Threshold Cryptography with Silent Setup
Mingyuan Wang
Abstract:
Threshold signature/encryption enables a standard signature/encryption functionality with a distributed signing/decrypting process. It has found many real-world applications, especially in the decentralized setting. Despite decades of research, the default framework of realizing threshold cryptography still relies on linear secret-sharing-based approaches, where the secret key is shared among all parties. This approach typically requires an expensive interactive setup, namely a distributed key generation (DKG) protocol, which presents a significant efficiency bottleneck in practice. Furthermore, it does not support many highly sought-after features such as weights, universe changes, threshold changes, multiverse, etc.
In this talk, I will present some of our recent works, which propose a new silent setup framework for realizing threshold cryptography. In this framework, parties locally sample their key pairs, and afterward, a succinct joint public key can be deterministically derived from all parties' public keys. This completely eliminates the need for interaction during setup. Moreover, it naturally supports desirable features such as universe/threshold changes and weights. Building upon ideas from SNARK literature, we realize this proposed primitive from pairing. Both of our schemes (signature and encryption) are concretely efficient, where the efficiency is comparable to standard threshold signature and encryption. Notably, prior to our work, for the silent threshold encryption primitive, there was no theoretical feasibility result (without relying on general-purpose witness encryption).

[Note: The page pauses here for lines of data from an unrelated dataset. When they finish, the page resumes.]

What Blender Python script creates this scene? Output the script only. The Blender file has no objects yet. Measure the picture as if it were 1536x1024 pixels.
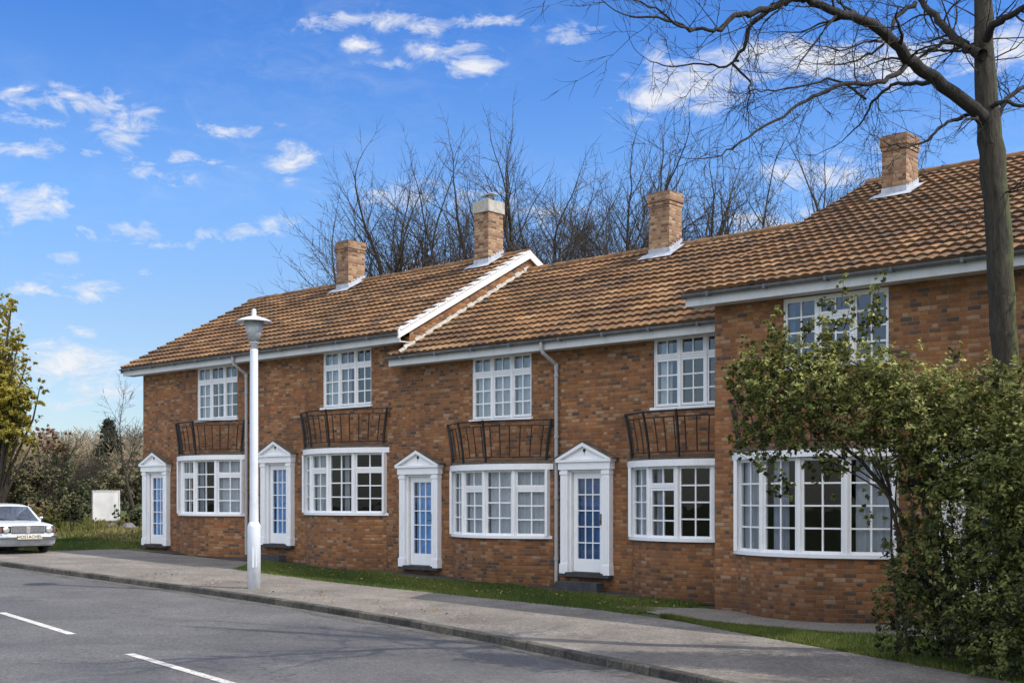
import bpy, math, random
import numpy as np
from mathutils import Vector, Matrix
rad = math.radians
sc = bpy.context.scene
COL = sc.collection
RNG = random.Random(7)

# ------------------------------------------------------------------ frames
# World: X right, Y away from the photographer, Z up, eye 1.85 m.
# Terrace frame: u along the house fronts (to the right), v into the houses, z up.
FPX, CX, HY, EYE = 1850.0, 768.0, 750.0, 1.85
TH = math.atan2(2068, FPX)
SN, CS = math.sin(TH), math.cos(TH)
NV = (CS, SN)
RV = (SN, -CS)
DB = 19.5447
ROTZ = math.atan2(RV[1], RV[0])

def W(u, v, z):
    return Vector((u * RV[0] + (v + DB) * NV[0], u * RV[1] + (v + DB) * NV[1], z))

def UV(x, y):
    return x * RV[0] + y * RV[1], x * NV[0] + y * NV[1] - DB

def at(px, py, Y):                      # survey: point at depth Y seen in that direction
    return Vector(((px - CX) / FPX * Y, Y, EYE + (HY - py) / FPX * Y))

def fu(px, v):
    a = (px - CX) / FPX
    Y = (DB + v) / (NV[0] * a + NV[1])
    return a * Y * RV[0] + Y * RV[1]

def fz(px, py, v):
    a = (px - CX) / FPX
    Y = (DB + v) / (NV[0] * a + NV[1])
    return EYE + (HY - py) / FPX * Y

def sst(a, b, x):
    t = np.clip((x - a) / (b - a), 0, 1)
    return t * t * (3 - 2 * t)

# ------------------------------------------------------------------ materials
def newmat(name):
    m = bpy.data.materials.new(name)
    m.use_nodes = True
    nt = m.node_tree
    b = nt.nodes['Principled BSDF']
    return m, nt, b

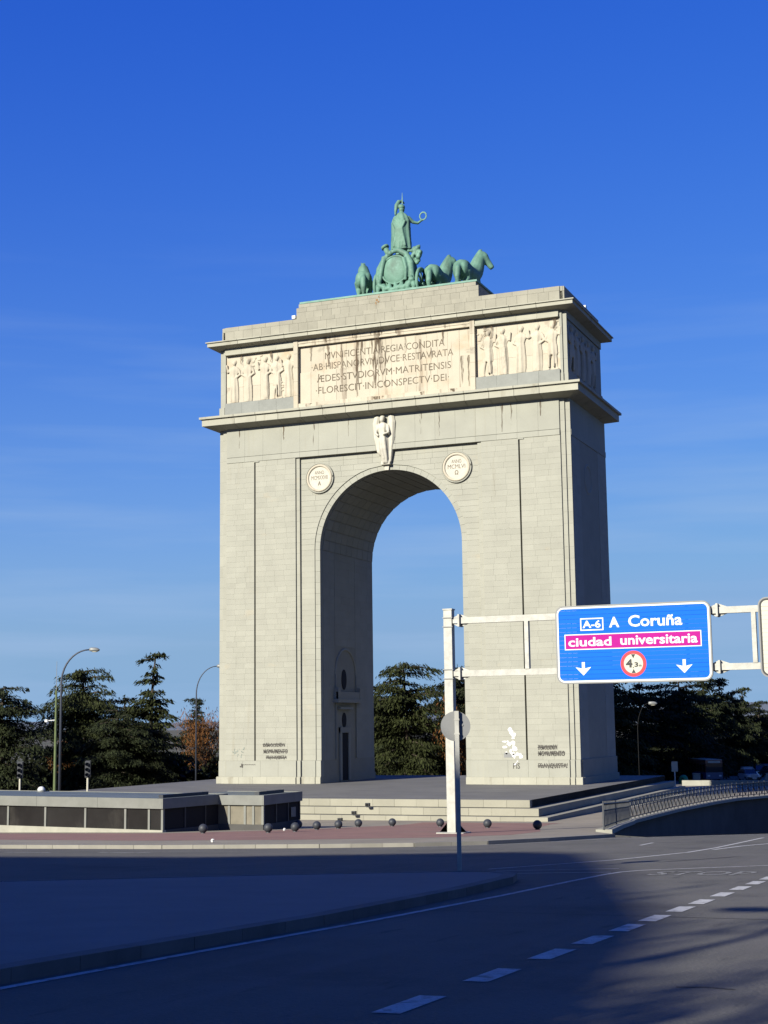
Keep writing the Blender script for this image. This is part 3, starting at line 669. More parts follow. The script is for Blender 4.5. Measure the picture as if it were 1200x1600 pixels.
# winged keystone figure
g = MB(); gx = 15.42
g.loft([(25.85, gx+.05, .1, .30, .30), (26.3, gx+.05, .02, .34, .36), (27.0, gx, -.1, .40, .42), (27.7, gx-.03, -.16, .40, .42), (28.2, gx-.05, -.18, .34, .34), (28.75, gx-.05, -.2, .46, .36), (29.05, gx-.05, -.18, .42, .28), (29.2, gx-.05, -.2, .16, .16)], 24, .10, 6)
g.ball((gx-.07, -.32, 29.45), (.21, .24, .28)); g.ball((gx-.07, -.24, 29.6), (.24, .26, .2))
g.tube([(gx-.5, -.2, 28.95), (gx-.62, -.4, 28.3), (gx-.3, -.62, 28.05)], [.15, .13, .10], 8); g.tube([(gx+.38, -.2, 28.95), (gx+.52, -.45, 28.3), (gx+.12, -.65, 28.15)], [.15, .13, .10], 8)
for sg in (-1, 1):
    g.loft([(25.95+.6*(sg < 0), gx+sg*.42, .12, .12, .12), (26.8, gx+sg*.52, .08, .18, .2), (28.0, gx+sg*.66, .0, .26, .22), (29.2, gx+sg*.70, -.04, .30, .24), (29.72, gx+sg*.62, .0, .26, .2), (29.86, gx+sg*.56, .03, .12, .12)], 16, .12, 5)
g.tube([(gx-.18, -.35, 27.9), (gx-.1, -.42, 27.0), (gx+.02, -.25, 26.2)], [.16, .14, .1], 8); g.box(gx-.35, gx+.45, -.05, .45, 25.72, 25.98)
put('winged_figure', fused(g, .05, 'winged_figure', 2), 'white_marble', arch)
put('keystone', MB().prism_y([(gx-.12, 25.32), (gx+.22, 25.32), (gx+.28, 25.8), (gx-.16, 25.8)], .22, .6), 'white_marble', arch)
# relief figures
def relief_fig(x, z0, h, seed, pose):
    r = random.Random(seed); b = MB(); s = h/4.0; y0 = .30
    lean = r.uniform(-.12, .12); wd = r.uniform(.40, .50)*s
    q = lambda z, dx, rx, ry: (z0+z*s, x+dx*s+lean*z/4, y0, rx*s, ry*s)
    if pose == 0:      # draped
        b.loft([q(0, 0, .42, .2), q(.5, .02, .44, .24), q(1.3, .03, .42, .26), q(2.1, 0, .38, .26), q(2.5, -.02, .36, .24), q(2.95, 0, .50, .26), q(3.2, 0, .44, .2), q(3.32, 0, .16, .14)], 22, .13, 6, r.random()*6)
    else:              # striding, bare legs and short tunic
        b.loft([q(1.25, 0, .46, .24), q(1.8, 0, .44, .26), q(2.4, -.02, .36, .24), q(2.95, 0, .50, .26), q(3.2, 0, .42, .2), q(3.32, 0, .16, .14)], 22, .12, 7, r.random()*6)
        for sg in (-1, 1): b.tube([(x+sg*.18*s, y0, z0+1.5*s), (x+sg*.30*s, y0-.06, z0+.75*s), (x+sg*.34*s, y0, z0+.08*s)], [.19*s, .13*s, .09*s], 8)
        for sg in (-1, 1): b.ball((x+sg*.38*s, y0-.05, z0+.06*s), (.18*s, .14, .08*s))
    b.ball((x+lean*.85, y0-.03, z0+3.62*s), (.2*s, .22*s, .27*s)); b.ball((x+lean*.85+.06, y0+.02, z0+3.72*s), (.23*s, .2*s, .22*s))
    for sg in (-1, 1):
        up_ = r.random() < .3
        e = (x+lean*.7+sg*.62*s, y0-.08, z0+(2.5 if not up_ else 2.75)*s); hnd = (x+lean*.7+sg*(.15 if not up_ else .7)*s, y0-.16, z0+(2.25 if not up_ else 3.5)*s)
        b.tube([(x+lean*.75+sg*.42*s, y0, z0+3.05*s), e, hnd], [.15*s, .12*s, .09*s], 8)
    for k in range(2):
        dx = r.uniform(-.25, .25); b.tube([(x+dx*s, y0-.2*s, z0+2.2*s), (x+dx*1.2*s, y0-.24*s, z0+1.2*s), (x+dx*1.4*s, y0-.18*s, z0+.2*s)], .07*s, 6)
    return fused(b, .055, 'relief_figure', 1)
for i, xx in enumerate((24.35, 25.7, 27.1, 28.45, 29.75)):
    put('relief_figure', relief_fig(xx, 32.24, 3.95, 20+i, int(i in (0, 4))), 'relief', arch)
for i, xx in enumerate((1.4, 2.75, 4.35, 5.55, 6.6)):
    put('relief_figure', relief_fig(xx, 32.24, 3.9, 40+i, int(i in (3,))), 'relief', arch)
hz = MB()          # carved foliage and a shield-shaped wing between the figures
for (xx, zz, n) in ((24.0, 35.6, 9), (3.6, 35.8, 7), (30.0, 35.9, 5), (6.3, 33.2, 7)):
    for k in range(n): hz.ball((xx+random.uniform(-.45, .45), .30, zz+random.uniform(-.5, .5)), (random.uniform(.1, .26), .12, random.uniform(.08, .16)), 8, 6)
put('carved_foliage', hz, 'relief', arch, smooth=True)
for ob in [o for o in arch.children if o.name.startswith('relief_figure')][:5]:      # the same figures turned onto the right flank of the attic
    c2 = ob.copy(); COL.objects.link(c2); c2.parent = arch; c2.rotation_euler = (0, 0, PI/2); c2.location = (W-.05-.10+.28, -22.6-.6+(-.0), 0); c2.scale = (1.3, 1, 1)
    c2.location.y = -30.35+.4
# rain stains running down the inscription, the reliefs and the frieze
def stains(name, items, y):
    for (x, w_, zt, ln) in items:
        n = 9; lft, rgt = [], []
        for k in range(n):
            t = k/(n-1); e = w_*(.5-.38*t)*random.uniform(.6, 1.15); c = x+random.uniform(-.04, .04)
            lft.append((c-e, zt-ln*t)); rgt.append((c+e, zt-ln*t))
        p = lft+rgt[::-1]; yy = y-random.uniform(0, .003)
        put(name, MB().add([(a_, yy, c_) for a_, c_ in p], [(k, k+1, 2*n-2-k, 2*n-1-k) for k in range(n-1)]), 'stain', arch)
stains('rain_stain', [(8.7, .25, 36.4, 1.2), (10.3, .3, 36.45, 2.0), (11.55, .14, 36.45, 3.4), (12.95, .5, 36.45, 4.7), (13.35, .22, 36.4, 3.6), (14.55, .75, 36.45, 4.2), (15.0, .5, 36.4, 2.6), (15.5, .16, 35.4, 3.2), (17.3, .12, 36.4, 1.4), (18.6, .14, 36.0, 3.6), (19.5, .10, 35.2, 2.8), (20.6, .2, 36.4, 1.3), (22.2, .35, 34.2, 2.4), (22.75, .25, 34.2, 2.6), (9.4, .10, 34.0, 2.0)], .188)
stains('rain_stain', [(12.9, .7, 37.1, .7), (14.8, 1.4, 37.1, .8), (10.2, .5, 37.1, .5), (16.6, .5, 37.1, .5), (20.9, .5, 37.1, .5), (14.9, 1.2, 31.5, .4), (8.5, .9, 31.5, .3), (18.8, .5, 31.5, .35), (21.5, .6, 31.5, .35)], -.076)
stains('rain_stain', [(24.1, .5, 36.4, 1.8), (24.7, .4, 36.4, 1.1), (30.0, .3, 36.4, 1.0), (2.1, .25, 36.4, .8), (5.0, .3, 36.4, .9)], .10)
stains('rain_stain', [(2.0, .12, 29.8, 1.6), (6.2, .2, 29.8, 1.2), (9.0, .16, 29.8, 2.0), (12.2, .1, 29.8, 1.4), (18.6, .22, 29.8, 1.8), (22.4, .14, 29.8, 1.1), (25.5, .3, 29.8, 2.2), (26.3, .14, 29.8, 2.3), (28.7, .22, 29.8, 1.2), (20.2, .1, 29.8, 2.1)], -.012)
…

This work is mostly based on two works: https://eprint.iacr.org/2023/567.pdf and a follow-up work --- harpocraTEs: Threshold Encryption with Silent Setup (joint with Sanjam Garg, Dimitris Kolonelos, and Guru-Vamsi Policharla), which we will eprint soon.
Bio:
Mingyuan Wang is currently a postdoctoral researcher at UC Berkeley, working with Sanjam Garg. He obtained his Ph.D. at Purdue University. He has a broad research interests in cryptography. His most recent works center around threshold cryptography and information-theoretic cryptography.